Software Engineering Distinguished Lecture

Seminar: Digital Archaology

Speaker: Audris Mockus, Avaya Labs

Date: November 17, 2011

Time: 3:40 p.m.

Location: 2432 Food Science Building

Abstract: Measurement is the essence of science. Many professional and social activities become software mediated, thus generating vast digital remains that represent projections of collective and individual activities. The reconstruction and quantification of the behavior of an individual, an organization, or a society from these projections is the main challenge of digital archeology. I will illustrate the approach in the context of current software development practice. Software development is experiencing a radical change driven by the open source movement and the business needs to move development to low-cost locations. I will discuss ways to measure mentor-follower relationships in succession (the transfer of code ownership), and the aspects of succession that impact productivity and quality. I will introduce measures of relative sociality (the ratio of social and technical competencies), illustrate how they evolve over time, and quantify how the initial project environment is associated with the probability that a developer will become a long-term contributor.

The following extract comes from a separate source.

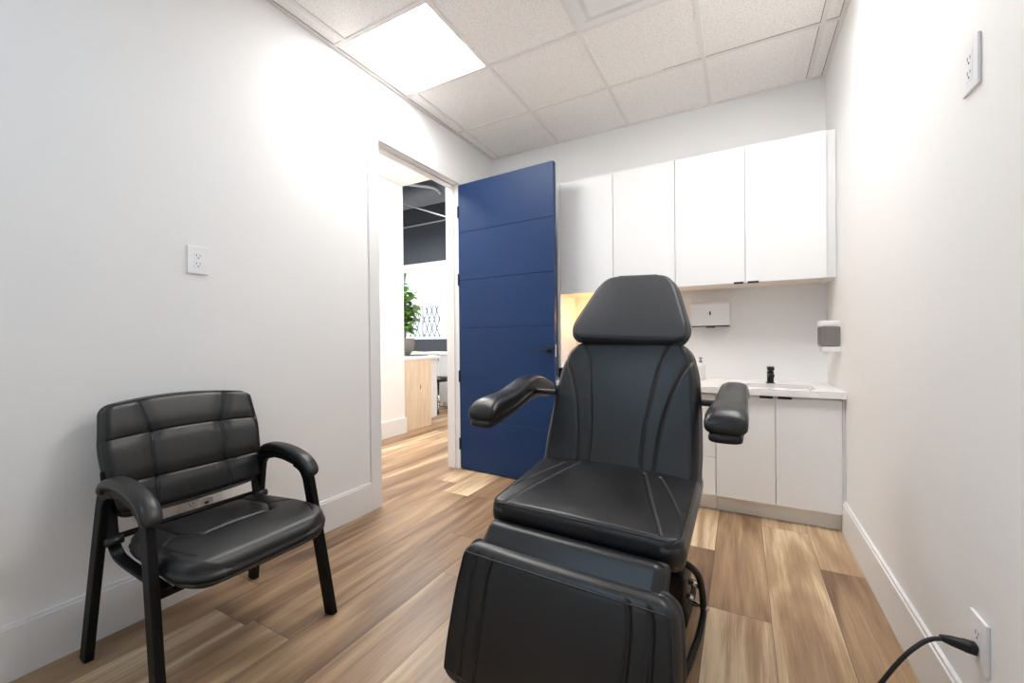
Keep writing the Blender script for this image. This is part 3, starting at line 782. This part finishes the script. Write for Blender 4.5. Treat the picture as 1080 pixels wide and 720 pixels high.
tube('piping', pad_edge(m_gb, hw_fn([(0, .250), (.08, .262), (.25, .275), (.42, .262)], .03), 0, .42, .075, .028, .045, .03, .006, .001, crown=.012), .0025, M['pipe'], gbk, 8, True)
# seat: b runs forward from the rear
def m_gs(a, b, h):
    t = max(0, (b-.30)/.19); 
    return gx_((.235+b, a, (.440+.018*(b/.5)-.022*t*t+(h-.078)+.012*(a/.24)**2*(1-t*.5))))
hwg = hw_fn([(0, .215), (.1, .235), (.3, .252), (.42, .256), (.49, .25)], .03)
gS = []
for s in (-1, 1): gS += line([(s*.15, -.05), (s*.155, .21), (s*.115, .285)], .007, .007)+[([(s*.155, .21), (s*.24, .30), (s*.20, .42)], .003, .004, 1)]
gS += line([(-.115, .285), (0, .272), (.115, .285)], .007, .007)
pad('seat', M['leather2'], GC, m_gs, hwg, 0, .49, .078, .034, .04, .10, gS, .014, 180, 160)
gst = GC.children[-1]
tube('piping', pad_edge(m_gs, hwg, 0, .49, .078, .034, .04, .10, .0005, 0, hfix=.018), .0030, M['pipe'], gst, 8, True)

# ------------------------------------------------------------------ corridor and office beyond the doorway
struct(box('wall_corridor', -1.55, -1.43, -3.2, .285, 0, 2.97, M['wall']))
bb = BM(); bx(bb, -1.43, -1.414, -3.2, .301, 0, .186); bx(bb, -1.55, -1.43, .285, .301, 0, .186); struct(link_mesh('baseboard_corridor', bb, M['trim']))
struct(box('ceiling_corridor', -1.55, -.12, -3.2, .285, 2.965, 3.06, M['wall']))
struct(box('wall_corridor_end', -1.55, -.12, -3.3, -3.2, 0, 3.06, M['wall']))
struct(box('wall_corridor_upper', -1.55, -.12, .185, .285, 3.06, 4.6, M['dark']))
struct(box('wall_office_side', -6.6, -1.55, .165, .285, 0, 4.6, M['wall']))
struct(box('wall_office_left', -6.7, -6.6, .165, 4.3, 0, 4.6, M['wall']))
FY = 4.2; WX0, WX1, WZ0, WZ1 = -5.2, -3.95, 1.14, 2.82
wall_with_opening('wall_office_far', 'y', FY, FY+.12, -6.7, -.12, 0, 2.95, (WX0, WX1, WZ0, WZ1), M['wall'])
struct(box('wall_office_upper', -6.7, -.12, FY, FY+.12, 2.95, 4.6, M['dark']))
struct(box('trim_2', -6.6, -.12, FY-.02, FY, .62, 1.135, M['dark']))
struct(box('ceiling_office', -6.7, 0, .165, 4.32, 4.6, 4.7, M['dark']))
win = struct(empty('window_2', (0, FY, 0)))
bm = BM()
for a in ((WX0, WX0+.06, WZ0, WZ1), (WX1-.06, WX1, WZ0, WZ1), (WX0+.06, WX1-.06, WZ0, WZ0+.05), (WX0+.06, WX1-.06, WZ1-.06, WZ1), (-4.61, -4.55, WZ0+.05, WZ1-.06)): bx(bm, a[0], a[1], .02, .08, a[2], a[3])
for a in ((WX0+.06, -4.61), (-4.55, WX1-.06)): bx(bm, a[0], a[1], .02, .08, 1.92, 1.965)
link_mesh('window_frame', bm, M['trim'], win)
box('pane', WX0+.03, WX1-.03, .048, .052, WZ0+.03, WZ1-.03, M['glass'], win)
# folding lattice grille over the lower panes
bm = BM(); gx0, gx1, gz0, gz1 = WX0+.06, WX1-.06, WZ0+.05, 1.92
def clipbar(x, sl):
    # bar from bottom going up with dx/dz = sl
    pts = []
    for i in range(41):
        z = gz0+(gz1-gz0)*i/40; xx = x+sl*(z-gz0)
        if gx0 <= xx <= gx1: pts.append((xx, z))
    if len(pts) > 2:
        (x0, z0), (x1, z1) = pts[0], pts[-1]; sweep(bm, [(x0, .10, z0), (x1, .10, z1)], [(-.011, -.003), (.011, -.003), (.011, .003), (-.011, .003)], up=(0, 1, 0))
n = 16
for i in range(-8, 24):
    clipbar(gx0+i*.15, .36); clipbar(gx0+i*.15, -.36)
link_mesh('lattice_grille', bm, M['hard'], win)

dc = BM(); tube(None, [(-6.5, 3.0, 4.05), (-.2, 3.0, 4.05)], .24, None, bm=dc, n=24)
for x in np.arange(-6.2, -.3, .9): tube(None, [(x, 3.0, 4.05), (x+.03, 3.0, 4.05)], .248, None, bm=dc, n=24)
du_ = tag(link_mesh('air_duct', dc, M['duct'], None, True), 'large round dark air duct under the office ceiling', 'duct')
for x in (-5.6, -4.0, -2.4, -.9): tube('hanger', [(x, 3.0, 4.28), (x, 3.0, 4.6)], .008, M['duct'], du_)
p1 = tag(tube('conduit_pipe', cr([(-3.9, 2.2, 4.12), (-3.05, 2.62, 4.0), (-2.86, 2.72, 3.94), (-2.80, 2.75, 3.86)], 6), .028, M['pipew']), 'pale bent conduit pipe end in front of the office air duct', 'pipe')
tube('hanger', [(-3.6, 2.35, 4.09), (-3.6, 2.35, 4.6)], .006, M['duct'], p1)
p2 = tag(tube('conduit_pipe', [(-3.9, 2.62, 3.88), (-2.2, 2.42, 3.20)], .012, M['pipew']), 'thin pale pipe sloping down below the office air duct', 'pipe')
tube('hanger', [(-3.75, 2.6024, 3.83), (-3.75, 2.6024, 4.6)], .005, M['duct'], p2)
p3 = tag(tube('conduit_pipe', [(-6.55, 4.1785, 3.84), (-.15, 4.1785, 3.90)], .020, M['pipew']), 'thin pale pipe running level across the dark office far wall', 'pipe')

tube('hanger', [(-3.2, 4.1785, 3.875), (-3.2, 4.1785, 4.6)], .005, M['duct'], p3)
dk = empty('reception_desk', (-1.5, .3, 0), 0, 'white reception desk with a birch plywood end seen through the doorway', 'desk')
dpos = Vector((-1.5, .3, 0))
def dbox(name, x0, x1, y0, y1, z0, z1, m, bev=.002): return box(name, x0+1.5, x1+1.5, y0-.3, y1-.3, z0, z1, m, dk, bev, 1)
dbox('end_panel', -1.475, -1.445, .292, .80, 0, .872, M['ply'])
ep = BM(); lathe(ep, [(0, 0), (1, 0), (1, 1), (0, 1)], 12, Matrix.Translation((.0552, .29, .52)) @ Matrix.Rotation(PI/2, 4, 'Y') @ Matrix.Diagonal((.035, .006, .0008, 1)))
link_mesh('knot', ep, M['soil'], dk.children[-1])
dbox('side_panel', -1.53, -1.50, .80, .98, .08, .872, M['deskw'])
dbox('front_panel', -2.26, -1.2, 1.97, 2.0, .09, .872, M['deskw'])
bm = BM()
for a in ((-2.9, -1.44, .288, 1.0), (-2.9, -2.27, 1.0, 1.95), (-2.9, -1.2, 1.95, 2.6)): bx(bm, a[0]+1.5, a[1]+1.5, a[2]-.3, a[3]-.3, .872, .902)
link_mesh('desktop', bm, M['deskw'], dk)
dbox('return_panel', -2.30, -2.27, 1.0, 1.97, .09, .872, M['deskw'])
for x, y in ((-2.85, .35), (-2.85, 2.5), (-1.25, 2.5), (-1.3, 2.04), (-2.2, 2.04)): box('desk_foot', x+1.5-.02, x+1.5+.02, y-.3-.02, y-.3+.02, 0, .872, M['pipew'], dk)

st = empty('office_stool', (-2.02, 1.66, 0), 0, 'black office stool with chrome castors under the white desk', 'stool')
link_mesh('seat', lathe(BM(), [(0, .47), (.16, .47), (.185, .485), (.19, .51), (.17, .535), (0, .545)], 28), M['leather2'], st, True)
link_mesh('post', lathe(BM(), [(0, .075), (.03, .075), (.03, .25), (.018, .255), (.018, .47), (0, .47)], 16), M['chrome'], st, True)
for k in range(5):
    a = 2*PI*k/5+.3; d = Vector((math.cos(a), math.sin(a), 0))
    bm = BM(); sweep(bm, [Vector((0, 0, .085))+d*.02, Vector((0, 0, .08))+d*.12, Vector((0, 0, .062))+d*.24], rrect(.03, .018, .004), up=(0, 0, 1)); lg = link_mesh('leg', bm, M['chrome'], st)
    bm = BM(); pz = Vector((0, 0, .026))+d*.24; q = Vector((-d.y, d.x, 0))
    tube(None, [pz-q*.02, pz+q*.02], .026, None, bm=bm, n=16); link_mesh('caster', bm, M['rubber'], lg, True)

pp = empty('potted_plant', (-1.98, .86, .902), 0, 'tall leafy green plant in a grey pot on the desk', 'plant')
link_mesh('pot', lathe(BM(), [(0, 0), (.07, 0), (.09, .012), (.135, .09), (.152, .17), (.15, .225), (.142, .235), (.135, .225), (.125, .195), (0, .19)], 28), M['pot'], pp, True)
link_mesh('soil', lathe(BM(), [(0, .212), (.07, .214), (.12, .202)], 20), M['soil'], pp, True)
sm_ = BM(); lf = BM(); rnd = random.Random(3)
for k in range(7):
    a = 2*PI*k/7+rnd.random(); r1 = .05+.10*rnd.random(); hh = .45+.5*rnd.random()
    P = cr([(.02*math.cos(a), .02*math.sin(a), .205), (.05*math.cos(a), .05*math.sin(a), .2+hh*.5), (r1*math.cos(a), r1*math.sin(a), .2+hh)], 8)
    tube(None, P, .005, None, bm=sm_, n=6)
    for j in range(5, len(P)):
        for q in range(2):
            base = P[j]; az = rnd.random()*2*PI; el = rnd.uniform(-.1, .7); ln = rnd.uniform(.11, .18); wd = ln*.40
            d = Vector((math.cos(az)*math.cos(el), math.sin(az)*math.cos(el), math.sin(el))); sd2 = d.cross(Vector((0, 0, 1))).normalized(); up = sd2.cross(d)
            rows = []
            for i in range(6):
                t = i/5; c = base+d*(.03+ln*t)-Vector((0, 0, 1))*ln*.35*t*t; w2 = wd*math.sin(PI*min(1, t*.92+.06))**.8
                rows.append([lf.verts.new(c-sd2*w2+up*w2*.3), lf.verts.new(c), lf.verts.new(c+sd2*w2+up*w2*.3)])
            for A, B in zip(rows, rows[1:]):
                for z in range(2): lf.faces.new((A[z], A[z+1], B[z+1], B[z]))
            tube(None, [base, base+d*.032], .002, None, bm=sm_, n=4)
link_mesh('stem', sm_, M['stem'], pp, True); link_mesh('foliage', lf, M['leaf'], pp, True, False)
fo = box('folder', -.12, .12, -.09, .09, 0, .012, M['folder'], None, .003); fo.location = (-1.72, .84, .9025); fo.rotation_euler.z = .3
tag(fo, 'slate grey closed folder on the desk beside the plant pot', 'folder')
pw = box('paper_stack', -.16, .16, -.11, .11, 0, .022, M['paper'], None, .001); pw.location = (-2.52, 1.62, .9025); pw.rotation_euler.z = .5
tag(pw, 'white stack of papers on the desk under a yellow card', 'paper')
yc = box('yellow_card', -.08, .08, -.06, .06, 0, .010, M['yellow'], None, .001); yc.location = (-2.50, 1.60, .9248); yc.rotation_euler.z = .8
tag(yc, 'small yellow card lying on white papers on the desk', 'card')

# ------------------------------------------------------------------ light
def area(name, loc, size, power, col=(1, 1, 1), rot=(0, 0, 0), sy=None):
    d = bpy.data.lights.new(name, 'AREA'); d.energy = power; d.color = col; d.size = size
    if sy: d.shape = 'RECTANGLE'; d.size_y = sy
    o = bpy.data.objects.new(name, d); C.objects.link(o); o.location = loc; o.rotation_euler = rot; return o
area('corridor_fill', (-.75, -1.2, 2.95), .6, 20, (1, .97, .93))  # unseen area lights added to brighten the corridor, no fixture built
area('corridor_fill', (-.75, -.2, 2.95), .6, 13, (1, .97, .93))
area('office_fill', (-2.2, 1.4, 3.6), 1.2, 60, (1, .98, .96))  # office fill: area lights added out of view, hanging without fixtures
area('office_fill', (-4.2, 2.2, 3.6), 1.2, 60, (1, .98, .96))
w = bpy.data.worlds.new('World'); bpy.context.scene.world = w; w.use_nodes = True
w.node_tree.nodes['Background'].inputs[0].default_value = (.74, .89, 1, 1); w.node_tree.nodes['Background'].inputs[1].default_value = 1.35

# ------------------------------------------------------------------ camera
f_, yaw, pit, rol = 440.84, .5014, -.0050, -.0093
cd = bpy.data.cameras.new('camera'); cam = bpy.data.objects.new('camera', cd); C.objects.link(cam)
cd.sensor_width = 36; cd.sensor_fit = 'HORIZONTAL'; cd.lens = f_/1080*36; cd.clip_start = .02
fw = Vector((-math.sin(yaw)*math.cos(pit), math.cos(yaw)*math.cos(pit), math.sin(pit)))
r0 = Vector((math.cos(yaw), math.sin(yaw), 0)); u0 = r0.cross(fw)
r = r0*math.cos(rol)+u0*math.sin(rol); u = -r0*math.sin(rol)+u0*math.cos(rol)
mw = Matrix.Identity(4)
for i in range(3): mw[i][0] = r[i]; mw[i][1] = u[i]; mw[i][2] = -fw[i]
mw.translation = (2.135, -3.5117, 1.1127); cam.matrix_world = mw
S = bpy.context.scene; S.camera = cam
S.view_settings.view_transform = 'Standard'; S.view_settings.look = 'None'; S.view_settings.gamma = 1; S.view_settings.use_curve_mapping = False
S.view_settings.exposure = 0.74
S.cycles.use_denoising = True; S.cycles.max_bounces = 10; S.cycles.diffuse_bounces = 6; S.cycles.sample_clamp_indirect = 8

In conclusion, I will discuss how digital archeology offers new ways to understand software development and human nature.

Speaker bio: Audris Mockus studies software developers’ culture and behavior through the recovery, documentation, and analysis of digital remains. These digital traces reflect projections of collective and individual activity. He reconstructs the reality from these projections by designing data mining methods to summarize and augment these digital traces, interactive visualization techniques to inspect, present, and control the behavior of teams and individuals, and statistical models and optimization techniques to understand the nature of individual and collective behavior.

Audris Mockus received B.S. and M.S. in Applied Mathematics from Moscow Institute of Physics and Technology in 1988. In 1991 he received M.S. and in 1994 he received Ph.D. in Statistics from Carnegie Mellon University. He works at Avaya Labs Research. Previously he worked at Bell Labs.

This lecture was made possible in part by the generosity of F. Wendell Miller, who left his entire estate jointly to Iowa State University and the University of Iowa. Mr. Miller, who died in 1995 at age 97, was born in Altoona, Ill., grew up in Rockwell City, graduated from Grinnell College and Harvard Law School and practiced law in Des Moines and Chicago before returning to Rockwell City to manage his family’s farm holdings and to practice law. His will helped to establish the F. Wendell Miller Trust, the annual earnings on which, in part, helped to support this activity.